In the report, ISG highlighted the company's role in modernising older systems through AI-led engineering. It also pointed to AAVA, Ascendion's agentic AI platform, for managing software development workflows, as well as the company's approach to quality engineering in settings with strict governance and reliability requirements.
Karthik Krishnamurthy, Chief Executive Officer of Ascendion, linked the ranking to broader changes in how large companies are using AI. "This is what's possible when AI moves from an experiment to being responsible for outcomes," he said. "Using our Engineering to the Power of AI method, AI agents and our engineers work together at enterprise scale to deliver the impact enterprise leaders need. Companies that will lead the next decade will operationalize agentic AI securely and at scale. We've designed the company to ensure that clients thrive in the era of AI operating models. We're honored that ISG's recognition reflects the outcomes our clients are seeing."
Client examples
Ascendion cited several customer projects to illustrate the type of work covered by the ISG assessment. In one case involving a digital-first banking business, it said it reverse-engineered more than 900,000 lines of code dating from the 1980s in three weeks using AAVA, completing a modernisation programme in half the time and at a third of the cost of more conventional approaches.
It also pointed to work for a UK bank with a history stretching back two centuries. According to Ascendion, the project involved mapping the bank's architecture within weeks, protecting 5.2 million customers, and delivering velocity gains of 50% to 75% during a platform rebuild.
In healthcare, Ascendion said it deployed more than 650 AAVA agents in a regulated environment for a US healthcare payer with no downtime. The work improved access to care for 39 million people across all 50 states, increased customer satisfaction by 25%, and reduced support volumes by 30%, according to the company.

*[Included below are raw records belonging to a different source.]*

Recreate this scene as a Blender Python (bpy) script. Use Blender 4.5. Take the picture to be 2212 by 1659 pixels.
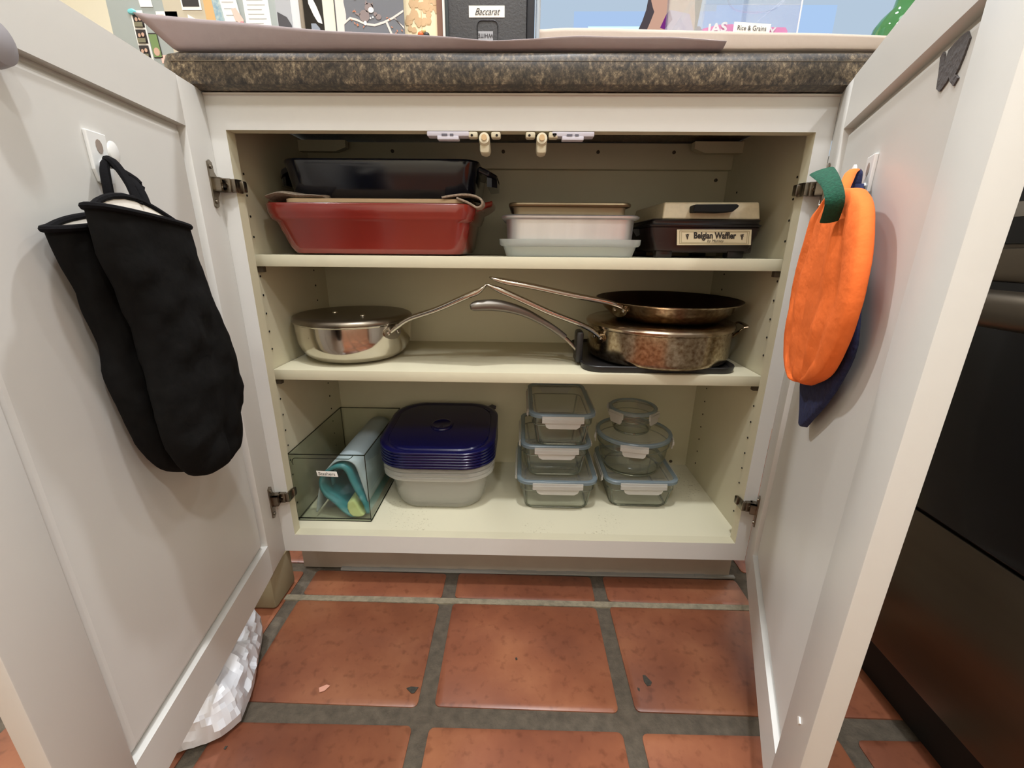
import bpy, bmesh, math, random
import numpy as np
from mathutils import Vector, Matrix, noise
for o in list(bpy.data.objects): bpy.data.objects.remove(o)
random.seed(7)
PI = math.pi
SC = bpy.context.scene
COL = SC.collection

# ------------------------------------------------------------------ camera
cam_d = bpy.data.cameras.new('camera'); cam = bpy.data.objects.new('camera', cam_d); COL.objects.link(cam)
cam.location = (0.0085, -0.6982, 0.6643)
cam.rotation_euler = (math.radians(72.359), math.radians(-0.474), math.radians(1.215))
cam_d.sensor_fit = 'HORIZONTAL'; cam_d.sensor_width = 36.0; cam_d.lens = 929.5 / 2212 * 36.0
cam_d.clip_start = 0.01; cam_d.clip_end = 50
SC.camera = cam

# ------------------------------------------------------------------ world, lights, exposure
w = bpy.data.worlds.new('world'); SC.world = w; w.use_nodes = True
w.node_tree.nodes['Background'].inputs[0].default_value = (0.9, 0.93, 1.0, 1); w.node_tree.nodes['Background'].inputs[1].default_value = 0.3
SC.view_settings.view_transform = 'Standard'; SC.view_settings.look = 'None'
SC.view_settings.exposure = 0.0; SC.view_settings.gamma = 1.0; SC.view_settings.use_curve_mapping = False

def disc_light(name, loc, size, power, col):
    d = bpy.data.lights.new(name, 'AREA'); d.shape = 'DISK'; d.size = size; d.energy = power; d.color = col
    o = bpy.data.objects.new(name, d); COL.objects.link(o); o.location = loc; return o
NEU = (0.97, 1.0, 1.03)
disc_light('downlight', (0.05, -0.56, 2.42), 0.11, 24, NEU)
disc_light('downlight', (-0.15, -1.75, 2.42), 0.20, 12, NEU)
disc_light('downlight', (0.95, -1.55, 2.42), 0.16, 17, NEU)
disc_light('downlight', (-1.25, -0.85, 2.42), 0.13, 8, NEU)
disc_light('downlight', (1.25, -0.85, 2.42), 0.13, 4, NEU)
disc_light('downlight', (0.25, 0.50, 2.42), 0.13, 20, NEU)
disc_light('downlight', (-1.1, 0.30, 2.42), 0.13, 27, NEU)
disc_light('downlight', (1.3, 0.40, 2.42), 0.13, 5, NEU)
disc_light('ceiling_fill', (-0.1, -0.9, 2.43), 1.2, 13, NEU)  # added soft overhead fill for the ambient level, not a known fixture

# ------------------------------------------------------------------ geometry helpers
def sstep(a, b, x):
    t = min(1, max(0, (x - a) / (b - a))); return t * t * (3 - 2 * t)

def mk(name, verts, faces, mat, parent=None, smooth=False, loc=None, mats=None, fm=None, autos=None):
    me = bpy.data.meshes.new(name)
    V = [Vector(v) for v in verts]
    ploc = parent_world(parent)
    if loc is None:
        if parent is None and V:
            loc = Vector((sum(v.x for v in V) / len(V), sum(v.y for v in V) / len(V), min(v.z for v in V)))
        else: loc = ploc
    loc = Vector(loc)
    me.from_pydata([tuple(v - loc) for v in V], [], faces); me.update()
    o = bpy.data.objects.new(name, me); COL.objects.link(o)
    if mats:
        for m_ in mats: me.materials.append(m_)
        for p, k in zip(me.polygons, fm): p.material_index = k
    elif mat: me.materials.append(mat)
    bm = bmesh.new(); bm.from_mesh(me); bmesh.ops.recalc_face_normals(bm, faces=bm.faces); bm.to_mesh(me); bm.free()
    if smooth or autos:
        for p in me.polygons: p.use_smooth = True
        ang = autos or 40
        if ang < 170:
            bm = bmesh.new(); bm.from_mesh(me)
            for e in bm.edges:
                if len(e.link_faces) == 2 and e.calc_face_angle(0) > math.radians(ang): e.smooth = False
            bm.to_mesh(me); bm.free()
    o.location = loc - ploc
    if parent is not None: o.parent = parent
    return o

_W = {}
def parent_world(p):
    v = Vector((0, 0, 0))
    while p is not None: v = v + p.location; p = p.parent
    return v

def tag(o, label=None, cat=None, group=None, kind=None):
    if label: o['label'] = label
    if cat: o['category'] = cat
    if group: o['group'] = group
    if kind: o['kind'] = kind
    return o
def thing(name, loc, label, cat, group=None):
    o = bpy.data.objects.new(name, None); o.empty_display_size = 0.02; COL.objects.link(o); o.location = loc
    return tag(o, label, cat, group)
def struct(o): o['kind'] = 'structure'; return o

class MB:
    def __init__(s): s.v = []; s.f = []; s.m = []
    def add(s, v, f, k=0):
        n = len(s.v); s.v += [tuple(x) for x in v]; s.f += [tuple(i + n for i in q) for q in f]; s.m += [k] * len(f); return s
    def box(s, a, b, k=0, T=None, bev=0):
        v, f = boxvf(a, b, bev)
        if T: v = [T(*p) for p in v]
        return s.add(v, f, k)
    def build(s, name, mat, parent=None, **kw):
        if isinstance(mat, (list, tuple)): return mk(name, s.v, s.f, None, parent, mats=list(mat), fm=s.m, **kw)
        return mk(name, s.v, s.f, mat, parent, **kw)

def boxvf(a, b, bev=0, seg=2):
    bm = bmesh.new(); bmesh.ops.create_cube(bm, size=1)
    for v in bm.verts:
        v.co = Vector([(a[i] + b[i]) / 2 + v.co[i] * abs(b[i] - a[i]) for i in range(3)])
    if bev: bmesh.ops.bevel(bm, geom=list(bm.edges), offset=bev, segments=seg, affect='EDGES', profile=0.5)
    bm.verts.index_update()
    v = [tuple(x.co) for x in bm.verts]; f = [tuple(q.index for q in p.verts) for p in bm.faces]; bm.free(); return v, f
def box(name, a, b, mat, parent=None, bev=0, T=None, **kw):
    v, f = boxvf(a, b, bev)
    if T: v = [T(*p) for p in v]
    return mk(name, v, f, mat, parent, smooth=bev > 0, **kw)

def rings(rows, closed=True, cap0=True, cap1=True):
    n = len(rows[0]); v = [p for r in rows for p in r]; f = []
    for i in range(len(rows) - 1):
        for j in range(n if closed else n - 1):
            k = (j + 1) % n; f.append((i * n + j, i * n + k, (i + 1) * n + k, (i + 1) * n + j))
    if cap0: f.append(tuple(range(n))[::-1])
    if cap1: f.append(tuple(range((len(rows) - 1) * n, len(rows) * n)))
    return v, f
def rrect(hx, hy, r, n=5):
    r = min(r, hx, hy); out = []
    for cx, cy, a0 in ((hx - r, hy - r, 0), (-hx + r, hy - r, 90), (-hx + r, -hy + r, 180), (hx - r, -hy + r, 270)):
        for i in range(n + 1):
            a = math.radians(a0 + 90 * i / n); out.append((cx + r * math.cos(a), cy + r * math.sin(a)))
    return out
def rloft(c, prof, n=5, rot=0, cap0=True, cap1=True):   # prof rows (hx, hy, r, z)
    rows = []; ca, sa = math.cos(rot), math.sin(rot)
    for hx, hy, r, z in prof:
        rows.append([(c[0] + x * ca - y * sa, c[1] + x * sa + y * ca, z) for x, y in rrect(hx, hy, r, n)])
    return rings(rows, cap0=cap0, cap1=cap1)
def lathe(c, prof, n=48, cap0=True, cap1=True, T=None):     # prof rows (r, z)
    rows = [[(c[0] + r * math.cos(2 * PI * i / n), c[1] + r * math.sin(2 * PI * i / n), z) for i in range(n)] for r, z in prof]
    if T: rows = [[T(*p) for p in r] for r in rows]
    return rings(rows, cap0=cap0, cap1=cap1)
def tubevf(path, rad, n=10, up=(0, 0, 1), cap=True):   # rad: number, (a,b) or list of those
    P = [Vector(p) for p in path]; rows = []; up = Vector(up)
    for i, p in enumerate(P):
        t = (P[min(i + 1, len(P) - 1)] - P[max(i - 1, 0)]).normalized()
        s = t.cross(up)
        if s.length < 1e-4: s = t.cross(Vector((1, 0, 0.01)))
        s.normalize(); u = s.cross(t).normalized()
        r = rad[i] if isinstance(rad, list) else rad
        a, b = r if isinstance(r, tuple) else (r, r)
        rows.append([tuple(p + s * (a * math.cos(2 * PI * j / n)) + u * (b * math.sin(2 * PI * j / n))) for j in range(n)])
    return rings(rows, cap0=cap, cap1=cap)
def tube(name, path, rad, mat, parent=None, n=10, **kw):
    v, f = tubevf(path, rad, n); return mk(name, v, f, mat, parent, smooth=True, **kw)
def interp(pts, m):
    A = np.array(pts, float); d = np.r_[0, np.cumsum(np.linalg.norm(np.diff(A, axis=0), axis=1))]; n = len(A)
    out = []
    for t in np.linspace(0, d[-1], m):
        i = int(min(max(np.searchsorted(d, t) - 1, 0), n - 2)); u = (t - d[i]) / (d[i + 1] - d[i])
        p0, p1, p2, p3 = A[max(i - 1, 0)], A[i], A[i + 1], A[min(i + 2, n - 1)]
        out.append(0.5 * ((2 * p1) + (-p0 + p2) * u + (2 * p0 - 5 * p1 + 4 * p2 - p3) * u * u + (-p0 + 3 * p1 - 3 * p2 + p3) * u ** 3))
    return [tuple(float(x) for x in q) for q in out]
def prism(pts, th, T):
    """flat outline pts (a,b) with thickness th -> T(a,b,t)"""
    n = len(pts); v = [T(a, b, 0) for a, b in pts] + [T(a, b, th) for a, b in pts]
    f = [tuple(range(n))[::-1], tuple(range(n, 2 * n))] + [(i, (i + 1) % n, n + (i + 1) % n, n + i) for i in range(n)]
    return v, f
def text(name, s, size, T, mat, parent, shear=0, bold=0, xs=1.0, flip=False, align='CENTER', depth=0.0004):
    cu = bpy.data.curves.new(name, 'FONT'); cu.body = s; cu.size = size; cu.shear = shear; cu.offset = bold
    cu.align_x = align; cu.align_y = 'CENTER'; cu.resolution_u = 3; cu.extrude = 0
    ob = bpy.data.objects.new(name, cu); COL.objects.link(ob)
    dg = bpy.context.evaluated_depsgraph_get(); me = ob.evaluated_get(dg).to_mesh()
    sg = -1 if flip else 1
    V = [(v.co.x * xs * sg, v.co.y * sg) for v in me.vertices]; F = [tuple(p.vertices) for p in me.polygons]
    ob.evaluated_get(dg).to_mesh_clear(); bpy.data.objects.remove(ob); bpy.data.curves.remove(cu)
    return mk(name, [T(a, b, depth) for a, b in V], F, mat, parent)

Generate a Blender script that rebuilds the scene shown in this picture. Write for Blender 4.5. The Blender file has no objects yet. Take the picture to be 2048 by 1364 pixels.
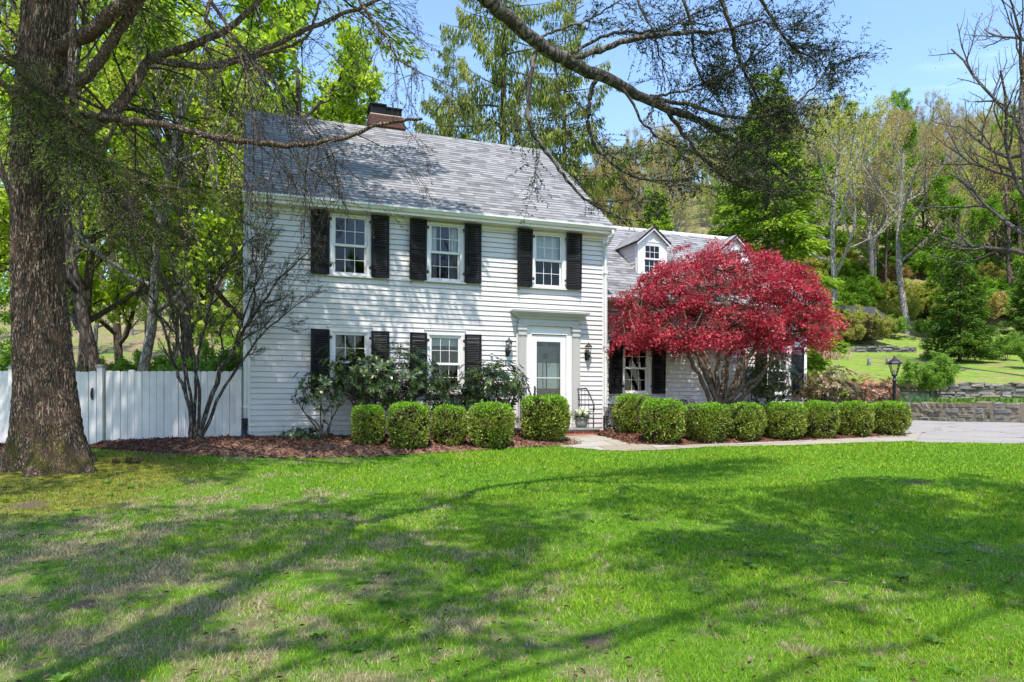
import bpy, math, random
import numpy as np
from mathutils import Vector, Matrix

random.seed(11)
RNG = np.random.default_rng(11)
R = math.radians
SC = bpy.context.scene
COL = SC.collection

# ------------------------------------------------------------------ camera geometry (photo measured in 2048 x 1364 pixels)
F, CX, HY, CAMZ = 1400.0, 1024.0, 806.0, 0.69
def at(px, py, Y):
    return np.array(((px - CX) / F * Y, Y, CAMZ + (HY - py) / F * Y))
def X_at(px, Y):
    return (px - CX) / F * Y

# ------------------------------------------------------------------ object helpers
def tag(o, label=None, cat=None, group=None, kind=None):
    if label: o['label'] = label
    if cat: o['category'] = cat
    if group: o['group'] = group
    if kind: o['kind'] = kind
    return o
def empty(name, loc=(0, 0, 0), rz=0.0):
    o = bpy.data.objects.new(name, None)
    o.empty_display_size = 0.2
    COL.objects.link(o)
    o.location = loc
    o.rotation_euler = (0, 0, rz)
    return o
def link_mesh(name, me, mats, parent=None, loc=None, rot=None):
    for m in (mats if isinstance(mats, (list, tuple)) else [mats]):
        me.materials.append(m)
    o = bpy.data.objects.new(name, me)
    COL.objects.link(o)
    if parent is not None: o.parent = parent
    if loc is not None: o.location = loc
    if rot is not None: o.rotation_euler = rot
    return o
def copy_tree(o, parent=None):
    c = o.copy()
    COL.objects.link(c)
    if parent is not None: c.parent = parent
    for ch in list(o.children):
        copy_tree(ch, c)
    return c

class MB:
    """collects polygons, then links them as one mesh"""
    def __init__(self):
        self.v = []; self.f = []; self.mi = []; self.sm = []
    def poly(self, pts, mi=0, sm=False):
        n = len(self.v)
        self.v.extend([tuple(p) for p in pts])
        self.f.append(tuple(range(n, n + len(pts)))); self.mi.append(mi); self.sm.append(sm)
    def box(self, x0, x1, y0, y1, z0, z1, mi=0, bev=0.0):
        if bev > 0 and min(x1 - x0, y1 - y0, z1 - z0) > 2.2 * bev:
            b = bev
            import itertools
            n = len(self.v)
            # 24 point bevelled box
            P = {}
            for sx, sy, sz in itertools.product((0, 1), repeat=3):
                cx_, cy_, cz_ = (x0, x1)[sx], (y0, y1)[sy], (z0, z1)[sz]
                dx, dy, dz = (b, -b)[sx], (b, -b)[sy], (b, -b)[sz]
                P[sx, sy, sz, 0] = (cx_, cy_ + dy, cz_ + dz)
                P[sx, sy, sz, 1] = (cx_ + dx, cy_, cz_ + dz)
                P[sx, sy, sz, 2] = (cx_ + dx, cy_ + dy, cz_)
            def q(*k): self.poly([P[i] for i in k], mi)
            q((0,0,0,0),(0,0,1,0),(0,1,1,0),(0,1,0,0)); q((1,0,0,0),(1,1,0,0),(1,1,1,0),(1,0,1,0))
            q((0,0,0,1),(1,0,0,1),(1,0,1,1),(0,0,1,1)); q((0,1,0,1),(0,1,1,1),(1,1,1,1),(1,1,0,1))
            q((0,0,0,2),(0,1,0,2),(1,1,0,2),(1,0,0,2)); q((0,0,1,2),(1,0,1,2),(1,1,1,2),(0,1,1,2))
            for sz in (0, 1):
                for sy in (0, 1):
                    q((0,sy,sz,1),(1,sy,sz,1),(1,sy,sz,2),(0,sy,sz,2))
                for sx in (0, 1):
                    q((sx,0,sz,0),(sx,1,sz,0),(sx,1,sz,2),(sx,0,sz,2))
            for sx in (0, 1):
                for sy in (0, 1):
                    q((sx,sy,0,0),(sx,sy,1,0),(sx,sy,1,1),(sx,sy,0,1))
                    for sz in (0, 1):
                        q((sx,sy,sz,0),(sx,sy,sz,1),(sx,sy,sz,2))
            return
        a = [(x0,y0,z0),(x1,y0,z0),(x1,y1,z0),(x0,y1,z0),(x0,y0,z1),(x1,y0,z1),(x1,y1,z1),(x0,y1,z1)]
        n = len(self.v); self.v.extend(a)
        for q in ((0,3,2,1),(4,5,6,7),(0,1,5,4),(1,2,6,5),(2,3,7,6),(3,0,4,7)):
            self.f.append(tuple(n + i for i in q)); self.mi.append(mi); self.sm.append(False)
    def extrude_x(self, prof, x0, x1, mi=0, caps=True):
        """closed profile of (y, z) points run from x0 to x1"""
        k = len(prof); n = len(self.v)
        self.v.extend([(x0, y, z) for y, z in prof]); self.v.extend([(x1, y, z) for y, z in prof])
        for i in range(k):
            j = (i + 1) % k
            self.f.append((n + i, n + j, n + k + j, n + k + i)); self.mi.append(mi); self.sm.append(False)
        if caps:
            self.f.append(tuple(n + i for i in range(k))[::-1]); self.mi.append(mi); self.sm.append(False)
            self.f.append(tuple(n + k + i for i in range(k))); self.mi.append(mi); self.sm.append(False)
    def lathe(self, prof, n=24, c=(0, 0), mi=0, sm=True):
        """prof: (radius, z)"""
        k = len(prof); b = len(self.v)
        for r, z in prof:
            for i in range(n):
                a = 2 * math.pi * i / n
                self.v.append((c[0] + r * math.cos(a), c[1] + r * math.sin(a), z))
        for s in range(k - 1):
            for i in range(n):
                j = (i + 1) % n
                self.f.append((b + s*n + i, b + s*n + j, b + (s+1)*n + j, b + (s+1)*n + i)); self.mi.append(mi); self.sm.append(sm)
        self.f.append(tuple(b + i for i in range(n))[::-1]); self.mi.append(mi); self.sm.append(False)
        self.f.append(tuple(b + (k-1)*n + i for i in range(n))); self.mi.append(mi); self.sm.append(False)
    def tube(self, path, rad, n=8, mi=0):
        V, Fq = tube_arrays(np.asarray(path, float)[None], np.asarray(rad if np.ndim(rad) else [rad] * len(path), float)[None], n)
        b = len(self.v)
        self.v.extend(map(tuple, V.reshape(-1, 3)))
        k = len(path)
        for q in Fq: self.f.append(tuple(int(i) + b for i in q)); self.mi.append(mi); self.sm.append(True)
        self.f.append(tuple(b + i for i in range(n))[::-1]); self.mi.append(mi); self.sm.append(False)
        self.f.append(tuple(b + (k-1)*n + i for i in range(n))); self.mi.append(mi); self.sm.append(False)
    def mesh(self, name):
        me = bpy.data.meshes.new(name)
        me.from_pydata(self.v, [], self.f)
        me.polygons.foreach_set('material_index', self.mi)
        me.polygons.foreach_set('use_smooth', self.sm)
        me.update()
        return me
    def build(self, name, mats, parent=None, loc=None, rot=None):
        return link_mesh(name, self.mesh(name), mats, parent, loc, rot)

def np_mesh(name, V, faces, smooth=False):
    """V (n,3); faces: list of int arrays (m,k)"""
    me = bpy.data.meshes.new(name)
    me.vertices.add(len(V)); me.vertices.foreach_set('co', np.asarray(V, np.float32).ravel())
    nl = sum(f.size for f in faces); nf = sum(len(f) for f in faces)
    me.loops.add(nl); me.polygons.add(nf)
    me.loops.foreach_set('vertex_index', np.concatenate([f.ravel() for f in faces]).astype(np.int32))
    tot = np.concatenate([np.full(len(f), f.shape[1]) for f in faces])
    st = np.concatenate([[0], np.cumsum(tot)[:-1]])
    me.polygons.foreach_set('loop_start', st.astype(np.int32))
    try: me.polygons.foreach_set('loop_total', tot.astype(np.int32))
    except Exception: pass
    if smooth: me.polygons.foreach_set('use_smooth', np.ones(nf, bool))
    me.update(calc_edges=True)
    return me

def norm(a, ax=-1):
    return a / np.maximum(np.linalg.norm(a, axis=ax, keepdims=True), 1e-9)

def tube_arrays(P, Rr, n):
    """P (m,k,3) paths, Rr (m,k) radii -> verts (m*k*n,3), quads"""
    m, k, _ = P.shape
    T = np.empty_like(P)
    T[:, 1:-1] = P[:, 2:] - P[:, :-2]; T[:, 0] = P[:, 1] - P[:, 0]; T[:, -1] = P[:, -1] - P[:, -2]
    T = norm(T)
    mean = norm(P[:, -1] - P[:, 0])
    up = np.where(np.abs(mean[:, 2:3]) > 0.8, np.array([[1.0, 0.13, 0]]), np.array([[0.05, 0.1, 1.0]]))
    A = norm(np.cross(T, up[:, None, :])); B = np.cross(T, A)
    a = np.arange(n) * 2 * np.pi / n
    V = P[:, :, None, :] + Rr[:, :, None, None] * (A[:, :, None, :] * np.cos(a)[None, None, :, None] + B[:, :, None, :] * np.sin(a)[None, None, :, None])
    i = np.arange(n); j = (i + 1) % n
    s = np.arange(k - 1)
    base = (np.arange(m) * k * n)[:, None, None] + (s * n)[None, :, None]
    Q = np.stack([base + i, base + j, base + n + j, base + n + i], -1).reshape(-1, 4)
    return V.reshape(-1, 3), Q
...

Another example involved a Fortune 100 technology company, where Ascendion said it deployed more than 4,000 agents across more than 2,500 workflows. According to the company, that project cut time to market by 40% and created projected savings of more than USD $500 million.
Market shift
The ISG report described a wider industry shift away from fragmented modernisation efforts and technical upgrades with limited business effect. Instead, enterprise customers are looking for broader operating model changes that can reduce technical debt, improve software delivery, and support growth while making AI systems usable in day-to-day business processes.
That framing matters because many large organisations still face a gap between experimenting with AI and deploying it at scale in environments shaped by regulation, legacy infrastructure, and security demands. Providers that can show evidence of implementation across multiple sectors are likely to draw attention from boards and senior technology buyers seeking measurable returns rather than narrow technical pilots.
Ascendion said it has more than 11,000 engineering professionals and more than 10,000 AI agents working across 12 countries. It also said it serves more than a third of the Fortune 500, suggesting its growth strategy is centred on large enterprises with complex software estates and significant technology budgets.
ISG's position in the market gives the ranking added weight among outsourcing buyers and technology leaders. The research and advisory group said it works with more than 900 clients, including 75 of the world's top 100 enterprises, and has built its reputation on provider assessments and market analysis in business and technology services.
Shirish Kulkarni, Senior Lead Analyst at ISG, explained why Ascendion ranked as it did in the study. "Ascendion differentiates through its agentic AI-led engineering approach, combining rapid product innovation with platform-driven modernization. Its AAVA accelerator and integrated AI capabilities enable faster design, prototyping and legacy transformation, delivering measurable productivity gains and positioning the firm as a high-velocity, experience-led digital engineering enabler," he said.